Well, 65 mya there were other factors that caused massive extinction, but 55 mya they have found a great warming to be the cause of extinction – and that the global average was about 6C warmer than our 1900 climate at its maximum point (with it being much warmer at the poles).
And you are very right – they do use plant and other proxies to figure out the climate. That 6C doesn’t sound like much, but as you point out it was much hotter at the poles, and caused tremendous extinction. 251 mya they figure the global average temp was also 6C warmer – and that’s when over 90% of life died out.
I know our current .7C warming doesn’t look like much, and at this point not a huge amount of harm has been done by it, even tho every individual human life is precious and its loss to this problem lamentable. However, given current GHG levels, and those projected in the future as we continue to emit GHGs (CO2 stays in the atmosphere for 1000s of years), it is projected that our current climate could warm by 6C by 2100 or sometime within the 22nd century, not only by our human industrial emissions, but also from the melting permafrost and ocean hydrates our warming causes to be released.
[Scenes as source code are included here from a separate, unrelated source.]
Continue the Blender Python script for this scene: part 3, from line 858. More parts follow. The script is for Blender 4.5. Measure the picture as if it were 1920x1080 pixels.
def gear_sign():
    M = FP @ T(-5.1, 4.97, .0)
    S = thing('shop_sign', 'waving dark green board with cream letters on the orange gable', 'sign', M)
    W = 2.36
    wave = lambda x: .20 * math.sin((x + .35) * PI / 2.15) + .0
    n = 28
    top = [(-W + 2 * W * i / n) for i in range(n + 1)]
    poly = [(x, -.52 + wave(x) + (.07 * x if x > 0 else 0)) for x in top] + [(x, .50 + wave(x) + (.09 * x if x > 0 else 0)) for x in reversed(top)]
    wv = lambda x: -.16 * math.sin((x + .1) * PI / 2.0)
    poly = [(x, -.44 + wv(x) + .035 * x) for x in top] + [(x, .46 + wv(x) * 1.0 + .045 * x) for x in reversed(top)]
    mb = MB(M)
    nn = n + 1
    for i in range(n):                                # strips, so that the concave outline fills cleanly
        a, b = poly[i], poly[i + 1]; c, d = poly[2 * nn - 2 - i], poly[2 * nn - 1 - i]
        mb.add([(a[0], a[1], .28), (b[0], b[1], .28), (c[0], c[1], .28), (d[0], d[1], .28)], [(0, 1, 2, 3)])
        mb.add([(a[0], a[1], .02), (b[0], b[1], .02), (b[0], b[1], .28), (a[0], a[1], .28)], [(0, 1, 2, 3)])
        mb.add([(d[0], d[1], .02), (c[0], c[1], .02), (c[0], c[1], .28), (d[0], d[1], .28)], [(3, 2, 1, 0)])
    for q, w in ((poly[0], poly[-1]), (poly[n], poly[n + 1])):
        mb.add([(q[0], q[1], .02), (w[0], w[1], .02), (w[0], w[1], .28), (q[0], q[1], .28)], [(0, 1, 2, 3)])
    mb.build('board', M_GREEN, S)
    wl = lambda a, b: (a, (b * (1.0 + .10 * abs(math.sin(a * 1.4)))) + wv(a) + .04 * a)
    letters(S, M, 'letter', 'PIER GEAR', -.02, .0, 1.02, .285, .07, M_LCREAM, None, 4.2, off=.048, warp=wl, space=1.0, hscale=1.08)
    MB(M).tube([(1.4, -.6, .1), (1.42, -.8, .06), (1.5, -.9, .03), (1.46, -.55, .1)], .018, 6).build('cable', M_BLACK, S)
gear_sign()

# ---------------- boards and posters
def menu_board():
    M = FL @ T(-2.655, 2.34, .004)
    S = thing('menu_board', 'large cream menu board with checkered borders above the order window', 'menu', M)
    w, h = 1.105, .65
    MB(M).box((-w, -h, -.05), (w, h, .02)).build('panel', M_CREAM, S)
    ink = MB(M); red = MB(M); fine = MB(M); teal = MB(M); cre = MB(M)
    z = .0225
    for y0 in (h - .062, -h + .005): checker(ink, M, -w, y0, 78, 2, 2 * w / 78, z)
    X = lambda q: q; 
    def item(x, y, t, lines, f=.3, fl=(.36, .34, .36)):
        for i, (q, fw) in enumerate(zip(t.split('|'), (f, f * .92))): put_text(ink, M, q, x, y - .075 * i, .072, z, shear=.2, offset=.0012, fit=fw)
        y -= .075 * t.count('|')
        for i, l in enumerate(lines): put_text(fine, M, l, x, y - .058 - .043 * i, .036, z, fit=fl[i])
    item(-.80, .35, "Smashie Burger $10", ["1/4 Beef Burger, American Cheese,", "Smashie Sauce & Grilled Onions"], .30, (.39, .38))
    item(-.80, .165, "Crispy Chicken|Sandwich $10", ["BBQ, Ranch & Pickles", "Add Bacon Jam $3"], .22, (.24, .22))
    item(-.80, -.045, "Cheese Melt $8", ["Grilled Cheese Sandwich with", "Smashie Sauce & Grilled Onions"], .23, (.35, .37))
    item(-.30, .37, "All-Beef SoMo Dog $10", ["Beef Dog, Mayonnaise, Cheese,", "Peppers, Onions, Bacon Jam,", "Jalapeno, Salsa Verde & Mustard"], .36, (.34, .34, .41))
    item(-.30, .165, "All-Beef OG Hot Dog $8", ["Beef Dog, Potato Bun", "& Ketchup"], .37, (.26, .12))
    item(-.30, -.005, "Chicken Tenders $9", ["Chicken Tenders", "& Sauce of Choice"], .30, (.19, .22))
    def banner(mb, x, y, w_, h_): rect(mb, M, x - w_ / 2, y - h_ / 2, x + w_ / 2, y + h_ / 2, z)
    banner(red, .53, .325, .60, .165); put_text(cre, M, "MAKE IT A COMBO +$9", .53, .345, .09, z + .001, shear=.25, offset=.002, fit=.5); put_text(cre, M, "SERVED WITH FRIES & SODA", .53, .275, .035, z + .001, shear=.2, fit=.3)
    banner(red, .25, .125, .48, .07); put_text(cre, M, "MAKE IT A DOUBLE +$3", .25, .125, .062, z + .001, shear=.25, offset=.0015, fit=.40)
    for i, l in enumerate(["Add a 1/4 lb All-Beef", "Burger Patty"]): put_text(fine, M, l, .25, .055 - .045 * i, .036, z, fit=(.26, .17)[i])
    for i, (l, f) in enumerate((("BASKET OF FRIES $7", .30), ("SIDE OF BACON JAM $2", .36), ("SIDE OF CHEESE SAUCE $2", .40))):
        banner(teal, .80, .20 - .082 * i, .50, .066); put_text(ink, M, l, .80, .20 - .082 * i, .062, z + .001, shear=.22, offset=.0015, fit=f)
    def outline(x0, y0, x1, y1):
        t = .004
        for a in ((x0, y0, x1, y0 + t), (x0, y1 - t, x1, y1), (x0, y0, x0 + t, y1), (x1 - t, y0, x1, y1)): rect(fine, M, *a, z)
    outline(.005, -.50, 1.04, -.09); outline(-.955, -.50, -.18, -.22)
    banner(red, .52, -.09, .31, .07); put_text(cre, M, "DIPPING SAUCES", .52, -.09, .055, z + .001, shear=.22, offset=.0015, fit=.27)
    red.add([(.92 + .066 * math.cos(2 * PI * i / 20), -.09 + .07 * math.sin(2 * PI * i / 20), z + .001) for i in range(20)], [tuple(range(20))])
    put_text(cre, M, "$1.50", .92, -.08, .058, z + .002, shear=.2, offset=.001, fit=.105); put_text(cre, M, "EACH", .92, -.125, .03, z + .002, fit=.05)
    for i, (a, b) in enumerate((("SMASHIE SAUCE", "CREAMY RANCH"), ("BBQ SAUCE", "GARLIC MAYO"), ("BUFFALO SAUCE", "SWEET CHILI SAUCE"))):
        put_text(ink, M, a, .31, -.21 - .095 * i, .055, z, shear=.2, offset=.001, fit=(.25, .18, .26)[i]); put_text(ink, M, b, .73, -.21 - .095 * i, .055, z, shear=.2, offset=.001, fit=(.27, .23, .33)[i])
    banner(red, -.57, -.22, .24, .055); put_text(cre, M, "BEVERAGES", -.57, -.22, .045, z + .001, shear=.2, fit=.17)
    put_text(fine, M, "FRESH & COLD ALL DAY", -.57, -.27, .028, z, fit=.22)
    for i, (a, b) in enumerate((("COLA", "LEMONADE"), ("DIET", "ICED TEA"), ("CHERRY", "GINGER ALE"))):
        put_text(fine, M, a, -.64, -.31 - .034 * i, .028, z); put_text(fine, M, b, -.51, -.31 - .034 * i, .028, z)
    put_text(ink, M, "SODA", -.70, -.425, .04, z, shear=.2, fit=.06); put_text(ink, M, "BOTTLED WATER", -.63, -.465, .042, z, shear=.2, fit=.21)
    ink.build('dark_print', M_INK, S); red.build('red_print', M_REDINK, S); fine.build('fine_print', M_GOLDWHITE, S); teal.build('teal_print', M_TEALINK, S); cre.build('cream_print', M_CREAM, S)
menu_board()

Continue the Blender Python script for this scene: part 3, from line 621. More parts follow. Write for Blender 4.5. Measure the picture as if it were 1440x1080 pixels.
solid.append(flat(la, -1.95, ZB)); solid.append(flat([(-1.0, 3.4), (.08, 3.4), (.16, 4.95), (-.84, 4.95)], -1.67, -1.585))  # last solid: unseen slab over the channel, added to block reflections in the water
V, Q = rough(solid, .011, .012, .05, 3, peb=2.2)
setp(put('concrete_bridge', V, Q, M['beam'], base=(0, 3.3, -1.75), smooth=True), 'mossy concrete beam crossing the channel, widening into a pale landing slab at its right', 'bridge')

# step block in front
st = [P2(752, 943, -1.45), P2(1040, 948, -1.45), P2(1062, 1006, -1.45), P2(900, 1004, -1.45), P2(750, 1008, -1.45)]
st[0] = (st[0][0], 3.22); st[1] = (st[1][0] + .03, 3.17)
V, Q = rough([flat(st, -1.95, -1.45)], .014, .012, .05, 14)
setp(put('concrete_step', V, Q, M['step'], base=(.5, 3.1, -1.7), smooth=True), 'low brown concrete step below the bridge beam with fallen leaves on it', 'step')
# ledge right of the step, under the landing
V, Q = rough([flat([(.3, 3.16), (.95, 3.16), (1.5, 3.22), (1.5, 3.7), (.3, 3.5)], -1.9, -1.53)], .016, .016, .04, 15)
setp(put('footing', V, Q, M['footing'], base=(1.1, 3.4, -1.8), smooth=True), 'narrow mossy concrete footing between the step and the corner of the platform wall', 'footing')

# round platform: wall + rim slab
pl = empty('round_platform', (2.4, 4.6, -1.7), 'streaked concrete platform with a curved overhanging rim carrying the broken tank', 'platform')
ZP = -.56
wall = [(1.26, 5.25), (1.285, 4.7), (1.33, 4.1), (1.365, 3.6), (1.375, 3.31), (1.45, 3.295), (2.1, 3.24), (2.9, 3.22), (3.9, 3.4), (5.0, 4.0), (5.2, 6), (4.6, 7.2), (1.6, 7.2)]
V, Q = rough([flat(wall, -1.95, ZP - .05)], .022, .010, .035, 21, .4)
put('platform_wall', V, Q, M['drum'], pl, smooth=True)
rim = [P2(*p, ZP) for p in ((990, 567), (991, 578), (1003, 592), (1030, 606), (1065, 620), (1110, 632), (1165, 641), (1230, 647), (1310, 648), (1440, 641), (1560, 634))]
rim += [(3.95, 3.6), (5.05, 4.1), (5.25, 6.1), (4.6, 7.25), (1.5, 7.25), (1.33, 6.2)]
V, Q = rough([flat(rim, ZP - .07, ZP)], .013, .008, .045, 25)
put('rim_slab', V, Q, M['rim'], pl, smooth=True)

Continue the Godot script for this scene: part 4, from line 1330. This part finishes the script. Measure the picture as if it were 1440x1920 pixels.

If that happens most of humankind would be wiped out, since our food production arose in and depends on our Holocene climate, and the soil is very poor up around the arctic. There is even a possibility that such warming could trigger runaway warming, as on Venus, and wipe out all life on earth – due to the extreme speed with which we are causing the warming, and the fact that solar radiation has increased since the last great PETM warming.
I know the situtation does not look dire now – so said the Titantic partiers dancing and fiddling as they approached the iceberg.
The Girl Scout and Christian in me does not allow me to “play with fire” – I must mitigate this problem, even tho it is not yet harming and killing billions of people. And I always hope for the best (that I am wrong and you are right), but must work to avert the worst, just on the off-hand chance the climate scientists are right.